I'm not the one making the semantic arguement here bud. Your trying to say that in Morrowind you explore the world but discover nothing? Maybe if I named my character Columbus it would be discovery? Hogwash.
Even using your stunted definition there is plenty to "discover" in Morrowind. What happened to the Dweormer? Who or what is this Navereen they keep talking about? What the fuck is a nix hound and why is it plagued? The clues are scattered throughout a huge area and I had a blast discovering them. These were some of the most intrigueing questions i've come across in an rpg and, for me, set Morrowind apart from the rest of the series and above any other first person rpg.

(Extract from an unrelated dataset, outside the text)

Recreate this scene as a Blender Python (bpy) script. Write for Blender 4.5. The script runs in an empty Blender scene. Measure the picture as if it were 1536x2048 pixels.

Regardless, what you seem to be looking for is only one type of rpg. I would catagorize it as the "choose your own adventure" veriety. You have to agree that the genre is much broader then that and that some folks find dialogue trees just as cliched as you find random encounters. Tastes vary.
As i've already said alternate endings are not essential... its not whether we all arrive at the same end; its wether there was planty of veriety in how we got there. Death is usually a pretty viable alternate ending and you'll find it every game you play.
Bethesda's sandbox innovation, in my opinion, was perfected in Morrowind not Daggerfall. Daggerfall felt like a randomly generated quest dispenser to me. Totally random, generic, and lifeless. One thing Bethesda say's is true- Oblivion is a throw-back to Daggerfall. The problem of designing a world with meaningfull encounters while still leaving it open for exploration (but no discoveries... there will be none of that) was basically solved in Morrowind. Pacing, plot development, variety, and challenge were all balanced pretty close to perfectly. Was it a fluke? Oblivion makes it seem so.
My point from the beginning has been- Bethesda did it right once, the jury is still out on whether they can do it again in Fallout 3. They know the scaling system in Oblivion sucked. They know the plot was on rails. Why not hold your bitching untill the game is released. You are journalists right? HA!